Regulations are an issue

The Iowa Power Fund is researching a proposal that would be a joint effort between the University of Iowa and a private company to use a hydrokinetic turbine at the Burlington Street Dam in Iowa City.

The Power Fund’s Brian Crowe said the regulatory environment is especially rigorous for hydroelectric power. For that reason alone, the organization, which operates out of the Iowa Office for Energy Independence, is essentially putting the sponsors’ request for $630,000 on hold while it further investigates a variety of issues.

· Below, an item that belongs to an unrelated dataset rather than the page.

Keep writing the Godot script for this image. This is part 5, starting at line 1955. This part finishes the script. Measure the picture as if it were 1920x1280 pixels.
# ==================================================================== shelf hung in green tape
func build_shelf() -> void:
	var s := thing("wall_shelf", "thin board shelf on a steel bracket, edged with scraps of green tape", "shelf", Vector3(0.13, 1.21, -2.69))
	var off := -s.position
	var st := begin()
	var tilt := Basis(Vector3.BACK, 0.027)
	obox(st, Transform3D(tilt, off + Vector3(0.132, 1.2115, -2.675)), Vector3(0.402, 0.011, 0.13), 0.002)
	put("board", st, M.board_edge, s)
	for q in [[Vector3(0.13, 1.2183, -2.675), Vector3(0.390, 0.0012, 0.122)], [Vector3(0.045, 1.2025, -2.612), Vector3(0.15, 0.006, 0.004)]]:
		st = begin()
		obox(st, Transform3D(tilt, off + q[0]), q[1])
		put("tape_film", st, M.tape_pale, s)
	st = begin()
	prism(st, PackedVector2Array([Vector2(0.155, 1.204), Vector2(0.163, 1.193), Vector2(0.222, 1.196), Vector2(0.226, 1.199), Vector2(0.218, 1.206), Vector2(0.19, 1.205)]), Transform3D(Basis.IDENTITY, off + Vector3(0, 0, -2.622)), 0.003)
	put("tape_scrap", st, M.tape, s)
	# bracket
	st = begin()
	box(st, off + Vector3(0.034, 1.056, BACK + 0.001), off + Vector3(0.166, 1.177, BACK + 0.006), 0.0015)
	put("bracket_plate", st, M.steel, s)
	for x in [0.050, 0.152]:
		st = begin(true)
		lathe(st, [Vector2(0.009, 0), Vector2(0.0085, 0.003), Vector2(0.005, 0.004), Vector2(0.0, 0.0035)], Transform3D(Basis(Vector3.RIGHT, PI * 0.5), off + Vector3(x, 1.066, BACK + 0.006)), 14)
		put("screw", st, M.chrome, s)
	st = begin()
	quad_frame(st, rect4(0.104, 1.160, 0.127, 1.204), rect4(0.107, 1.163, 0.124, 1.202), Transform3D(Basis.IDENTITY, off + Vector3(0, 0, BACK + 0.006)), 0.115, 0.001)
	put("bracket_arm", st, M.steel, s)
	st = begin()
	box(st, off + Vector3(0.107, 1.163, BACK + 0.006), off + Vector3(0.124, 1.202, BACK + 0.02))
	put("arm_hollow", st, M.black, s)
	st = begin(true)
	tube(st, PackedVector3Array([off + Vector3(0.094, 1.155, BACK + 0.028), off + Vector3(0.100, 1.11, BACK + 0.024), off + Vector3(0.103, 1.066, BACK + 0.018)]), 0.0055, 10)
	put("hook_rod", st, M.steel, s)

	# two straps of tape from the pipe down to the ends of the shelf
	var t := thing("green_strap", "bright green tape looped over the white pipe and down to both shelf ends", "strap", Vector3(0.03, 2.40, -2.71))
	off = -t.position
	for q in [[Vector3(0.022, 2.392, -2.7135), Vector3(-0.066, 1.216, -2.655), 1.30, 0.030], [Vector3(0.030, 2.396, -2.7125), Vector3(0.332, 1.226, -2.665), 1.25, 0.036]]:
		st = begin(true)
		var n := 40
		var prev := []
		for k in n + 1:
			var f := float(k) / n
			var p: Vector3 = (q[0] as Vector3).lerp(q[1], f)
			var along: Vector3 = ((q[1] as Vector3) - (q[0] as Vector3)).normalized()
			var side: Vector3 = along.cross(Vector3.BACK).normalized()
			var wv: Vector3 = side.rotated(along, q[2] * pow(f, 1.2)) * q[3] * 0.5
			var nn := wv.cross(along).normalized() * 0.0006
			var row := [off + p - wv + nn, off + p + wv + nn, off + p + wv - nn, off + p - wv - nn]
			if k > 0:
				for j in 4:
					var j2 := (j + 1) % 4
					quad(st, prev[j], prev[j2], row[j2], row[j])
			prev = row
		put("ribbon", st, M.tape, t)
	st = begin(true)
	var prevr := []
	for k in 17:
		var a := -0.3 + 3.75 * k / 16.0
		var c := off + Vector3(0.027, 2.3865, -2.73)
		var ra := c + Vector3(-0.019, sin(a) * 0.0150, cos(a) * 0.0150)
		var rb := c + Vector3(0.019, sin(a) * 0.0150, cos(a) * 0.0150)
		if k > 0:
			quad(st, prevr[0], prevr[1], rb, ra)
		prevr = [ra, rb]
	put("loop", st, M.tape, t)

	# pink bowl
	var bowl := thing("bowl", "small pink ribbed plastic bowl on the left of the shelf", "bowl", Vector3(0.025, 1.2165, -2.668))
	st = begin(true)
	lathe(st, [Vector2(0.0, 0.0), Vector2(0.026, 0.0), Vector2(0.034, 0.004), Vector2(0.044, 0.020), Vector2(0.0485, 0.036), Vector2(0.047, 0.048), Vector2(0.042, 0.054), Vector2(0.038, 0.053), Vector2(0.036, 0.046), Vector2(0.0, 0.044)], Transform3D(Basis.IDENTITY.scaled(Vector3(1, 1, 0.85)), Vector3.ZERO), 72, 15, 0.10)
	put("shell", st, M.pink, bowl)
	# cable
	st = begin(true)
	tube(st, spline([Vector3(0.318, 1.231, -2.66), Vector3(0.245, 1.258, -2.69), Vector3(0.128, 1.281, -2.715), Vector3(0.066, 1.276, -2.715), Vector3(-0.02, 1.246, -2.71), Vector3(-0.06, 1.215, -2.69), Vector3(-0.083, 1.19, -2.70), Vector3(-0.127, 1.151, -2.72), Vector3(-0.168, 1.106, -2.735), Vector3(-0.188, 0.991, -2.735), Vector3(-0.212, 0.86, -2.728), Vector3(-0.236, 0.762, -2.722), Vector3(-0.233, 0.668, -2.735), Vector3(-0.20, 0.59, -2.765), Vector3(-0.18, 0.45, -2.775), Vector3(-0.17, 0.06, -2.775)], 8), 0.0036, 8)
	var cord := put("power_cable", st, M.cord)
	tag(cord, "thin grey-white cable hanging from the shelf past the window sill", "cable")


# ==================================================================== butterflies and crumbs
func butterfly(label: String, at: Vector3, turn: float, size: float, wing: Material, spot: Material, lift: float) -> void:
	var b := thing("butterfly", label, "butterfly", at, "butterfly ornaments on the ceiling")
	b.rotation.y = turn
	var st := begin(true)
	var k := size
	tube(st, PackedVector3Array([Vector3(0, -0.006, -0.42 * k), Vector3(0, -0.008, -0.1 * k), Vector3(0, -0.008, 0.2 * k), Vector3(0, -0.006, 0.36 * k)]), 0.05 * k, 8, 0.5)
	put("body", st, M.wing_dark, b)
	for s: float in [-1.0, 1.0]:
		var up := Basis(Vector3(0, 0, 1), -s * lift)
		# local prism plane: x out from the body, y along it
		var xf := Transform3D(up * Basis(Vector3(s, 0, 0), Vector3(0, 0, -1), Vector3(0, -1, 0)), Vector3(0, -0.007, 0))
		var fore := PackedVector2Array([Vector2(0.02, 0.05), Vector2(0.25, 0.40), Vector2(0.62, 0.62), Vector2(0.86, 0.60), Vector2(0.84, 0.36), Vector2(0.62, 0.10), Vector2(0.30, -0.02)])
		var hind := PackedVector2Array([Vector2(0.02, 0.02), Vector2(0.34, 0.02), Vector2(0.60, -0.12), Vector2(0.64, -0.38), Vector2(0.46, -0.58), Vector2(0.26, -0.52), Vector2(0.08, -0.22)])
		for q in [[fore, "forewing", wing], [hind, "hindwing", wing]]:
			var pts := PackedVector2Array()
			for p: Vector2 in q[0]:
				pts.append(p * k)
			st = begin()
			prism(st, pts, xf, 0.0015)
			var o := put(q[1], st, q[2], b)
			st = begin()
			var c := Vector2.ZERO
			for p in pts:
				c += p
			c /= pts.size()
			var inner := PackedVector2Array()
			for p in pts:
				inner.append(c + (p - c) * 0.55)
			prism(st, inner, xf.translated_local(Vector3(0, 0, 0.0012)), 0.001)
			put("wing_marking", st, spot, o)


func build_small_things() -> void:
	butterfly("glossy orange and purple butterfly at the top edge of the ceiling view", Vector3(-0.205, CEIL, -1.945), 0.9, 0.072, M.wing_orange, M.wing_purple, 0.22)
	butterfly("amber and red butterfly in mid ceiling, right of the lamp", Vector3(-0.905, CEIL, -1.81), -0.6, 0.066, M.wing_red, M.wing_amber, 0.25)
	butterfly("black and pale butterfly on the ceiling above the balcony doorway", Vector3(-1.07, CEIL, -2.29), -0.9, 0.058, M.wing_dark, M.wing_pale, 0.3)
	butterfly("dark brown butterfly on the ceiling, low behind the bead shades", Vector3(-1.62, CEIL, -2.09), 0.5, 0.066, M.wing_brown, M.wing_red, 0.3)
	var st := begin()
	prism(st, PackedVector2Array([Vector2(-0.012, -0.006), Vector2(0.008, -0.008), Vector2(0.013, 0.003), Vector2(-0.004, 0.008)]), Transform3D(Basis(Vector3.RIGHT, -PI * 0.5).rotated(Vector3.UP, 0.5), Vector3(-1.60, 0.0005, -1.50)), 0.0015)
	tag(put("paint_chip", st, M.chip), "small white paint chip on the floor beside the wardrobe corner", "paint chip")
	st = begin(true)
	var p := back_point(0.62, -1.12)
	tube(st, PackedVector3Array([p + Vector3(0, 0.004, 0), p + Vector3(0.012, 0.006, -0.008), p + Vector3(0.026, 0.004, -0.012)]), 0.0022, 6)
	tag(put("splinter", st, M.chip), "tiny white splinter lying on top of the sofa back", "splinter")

“The Power Fund has seen several hydroelectric project applications, and is currently considering one project for funding,” he said. “As a part of the due diligence process, we are still reviewing the FERC process to see if the project will be able to be completed in a reasonable period of time.”

Even the federal government has had some qualms about hydroelectric power.

The Army Corps of Engineers conducted studies in the 1980s, trying to determine whether it was a legitimate source of energy that should be promoted and constructed by the federal government.

“That program just kind of died for lack of interest,” Bartek said.

But he did concede that the private development of hydroelectric power is experiencing something of a comeback.

“We’re seeing a lot more activity with focus on green energy sources,” he said. “The technology is out there now with different turbines that can handle the lower heads on lock and dams.”